The Colorado Commission on Higher Education has approved ECO-202 for inclusion in the Guaranteed Transfer (GT) Pathways program in the GT-SS1 category. For transferring students, successful completion with a minimum C- grade guarantees transfer and application of credit in this GT Pathways category. For more information on the GT Pathways program, go to https://highered.colorado.gov/academics/transfers/gtpathways/curriculum.html.

 

GT-SS1: SOCIAL & BEHAVIORAL SCIENCES: ECONOMIC AND POLITICAL SYSTEMS CONTENT CRITERIA

  1. Demonstrate knowledge of economic or political systems
  2. Use the social sciences to analyze and interpret issues.
  3. Explain diverse perspectives and groups.

 

GT-SS1 COMPETENCIES & STUDENT LEARNING OUTCOMES
Competency- Critical Thinking:

Students should be able to:

  1. Explain an Issue (required for GT-SS1)
    1. Use information to describe a problem or issue and/or articulate a question related to the topic.
  2. Utilize Context (required for GT-SS1)
    1. Evaluate the relevance of context when presenting a position.
    2. Identify assumptions.
    3. Analyze one’s own and others’ assumptions.
  3. Understand Implications and Make Conclusions
    1. Establish a conclusion that is tied to the range of information presented.
    2. Reflect on implications and consequences of stated conclusion.

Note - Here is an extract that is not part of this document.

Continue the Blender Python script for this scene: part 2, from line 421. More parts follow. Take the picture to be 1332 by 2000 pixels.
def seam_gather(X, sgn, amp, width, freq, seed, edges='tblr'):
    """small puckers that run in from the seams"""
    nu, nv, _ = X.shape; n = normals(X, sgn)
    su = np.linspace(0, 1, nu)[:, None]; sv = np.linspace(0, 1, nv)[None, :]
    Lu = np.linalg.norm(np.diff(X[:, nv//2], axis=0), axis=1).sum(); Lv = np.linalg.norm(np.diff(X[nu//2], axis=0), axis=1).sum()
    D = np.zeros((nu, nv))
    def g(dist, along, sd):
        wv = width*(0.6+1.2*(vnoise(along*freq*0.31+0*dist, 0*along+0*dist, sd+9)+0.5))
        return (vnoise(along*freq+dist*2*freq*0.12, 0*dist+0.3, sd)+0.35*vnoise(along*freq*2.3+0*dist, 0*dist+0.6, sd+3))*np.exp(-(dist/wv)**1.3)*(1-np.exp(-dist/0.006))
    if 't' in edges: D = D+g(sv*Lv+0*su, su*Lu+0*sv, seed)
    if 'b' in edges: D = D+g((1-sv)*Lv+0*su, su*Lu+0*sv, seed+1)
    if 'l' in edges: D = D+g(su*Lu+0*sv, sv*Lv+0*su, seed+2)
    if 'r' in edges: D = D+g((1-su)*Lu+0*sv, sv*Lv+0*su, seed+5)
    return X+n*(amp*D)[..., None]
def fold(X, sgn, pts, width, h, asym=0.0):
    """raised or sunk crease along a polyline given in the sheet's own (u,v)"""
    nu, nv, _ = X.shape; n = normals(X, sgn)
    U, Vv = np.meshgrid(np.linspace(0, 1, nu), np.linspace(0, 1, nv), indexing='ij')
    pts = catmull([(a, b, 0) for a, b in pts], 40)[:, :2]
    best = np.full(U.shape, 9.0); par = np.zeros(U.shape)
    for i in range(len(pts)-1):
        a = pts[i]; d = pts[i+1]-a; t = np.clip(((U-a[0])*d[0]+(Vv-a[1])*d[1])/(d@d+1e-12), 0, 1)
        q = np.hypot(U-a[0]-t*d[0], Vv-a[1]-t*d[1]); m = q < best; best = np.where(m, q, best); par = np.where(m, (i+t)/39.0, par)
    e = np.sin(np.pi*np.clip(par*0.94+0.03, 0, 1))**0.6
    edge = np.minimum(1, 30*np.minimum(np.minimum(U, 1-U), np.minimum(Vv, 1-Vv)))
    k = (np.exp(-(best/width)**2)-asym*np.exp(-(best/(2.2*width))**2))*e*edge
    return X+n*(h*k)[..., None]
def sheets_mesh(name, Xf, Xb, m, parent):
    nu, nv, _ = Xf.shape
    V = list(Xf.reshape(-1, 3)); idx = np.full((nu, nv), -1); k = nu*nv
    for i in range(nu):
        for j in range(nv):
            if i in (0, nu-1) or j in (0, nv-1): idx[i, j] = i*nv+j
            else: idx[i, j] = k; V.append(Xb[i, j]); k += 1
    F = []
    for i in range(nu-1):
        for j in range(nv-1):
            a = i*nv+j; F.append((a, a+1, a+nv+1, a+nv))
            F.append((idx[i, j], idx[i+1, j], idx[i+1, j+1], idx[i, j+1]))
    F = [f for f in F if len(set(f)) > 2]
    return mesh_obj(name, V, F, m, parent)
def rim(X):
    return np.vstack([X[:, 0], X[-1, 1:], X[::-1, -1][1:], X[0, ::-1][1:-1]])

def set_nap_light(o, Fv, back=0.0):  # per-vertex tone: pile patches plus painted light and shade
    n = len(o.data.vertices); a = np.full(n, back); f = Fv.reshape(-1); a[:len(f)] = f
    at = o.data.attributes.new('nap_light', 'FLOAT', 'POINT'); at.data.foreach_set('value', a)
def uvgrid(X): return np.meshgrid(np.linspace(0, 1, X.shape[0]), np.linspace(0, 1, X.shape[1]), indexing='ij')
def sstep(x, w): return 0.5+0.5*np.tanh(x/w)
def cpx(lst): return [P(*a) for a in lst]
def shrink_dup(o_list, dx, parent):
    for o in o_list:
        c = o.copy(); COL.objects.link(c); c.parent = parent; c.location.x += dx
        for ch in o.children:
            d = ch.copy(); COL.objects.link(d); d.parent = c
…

Competency- Civic Engagement:

Students should be able to:

  1. Civic Knowledge (required for GT-SS1)
    1. Connect disciplinary knowledge to civic engagement through one’s own participation in civic life, politics, and/or government.
  • Standard Competencies- Course Learning Outcomes:

Students should be able to:

  1. Predict market outcomes using the supply and demand model
  2. Explain specialization patterns
  3. Analyze elasticity concepts
  4. Formulate choices using marginal reasoning
  5. Examine resource market performance
  6. Compare implicit and explicit production costs
  7. Contrast different market structures
  8. Evaluate microeconomic public policy issues

Course Content:

  1. Fundamentals of Economic Thinking
    1. Scarcity
    2. Opportunity Costs
    3. Production Possibilities
    4. Marginal Analysis
    5. Rational Behavior
    6. Positive v. Normative Distinction
  2. How Markets Operate
    1. Definition of a market
    2. Factors of production
    3. Supply and demand
    4. Price mechanism
    5. Producer and consumer surplus
    6. Price controls
  3. Elasticity
  4. Consumer demand
  5. Production and cost in the firm
    1. Introduction to the production function
    2. Marginal and average product
    3. Law of diminishing returns
    4. Explicit and implicit cost
    5. Accounting profit v. economic profit
    6. Total cost, average cost and marginal cost in short-run
    7. Short-run production decisions
    8. Long run average cost curve
    9. Economies and diseconomies of scale
  6. Market structures
    1. Perfect competition
    2. Monopoly
    3. Monopolistic competition
    4. Oligopoly
  7. Introduction to factor markets
  8. Market failure and public policy
  9. Specialization and gains from trade

Textbook:

Principles of Microeconomics from OpenStax, ISBN 1-947172-29-8

You have several options to obtain this book:

You can use whichever formats you want. Web view is recommended -- the responsive design works seamlessly on any device.


Important Notes:

  • All first week assignments need to be completed and submitted by the due date to avoid possibly being dropped from the class.
  • Any student needing accommodations should inform the instructor. Students with disabilities who may need accommodations for this class are encouraged to notify the instructor and contact the Disability Services at CMC (https://coloradomtn.edu/apply-get-started/disability-services/) early in the term so that reasonable accommodations may be implemented as soon as possible. All information will remain confidential.
  • Academic dishonesty and plagiarism will result in a failing grade on the assignment. Using someone else's ideas or phrasing and representing those ideas or phrasing as our own, either on purpose or through carelessness, is a serious offense known as plagiarism. "Ideas or phrasing" includes written or spoken material, from whole papers and paragraphs to sentences, and, indeed, phrases but it also includes statistics, lab results, art work, etc.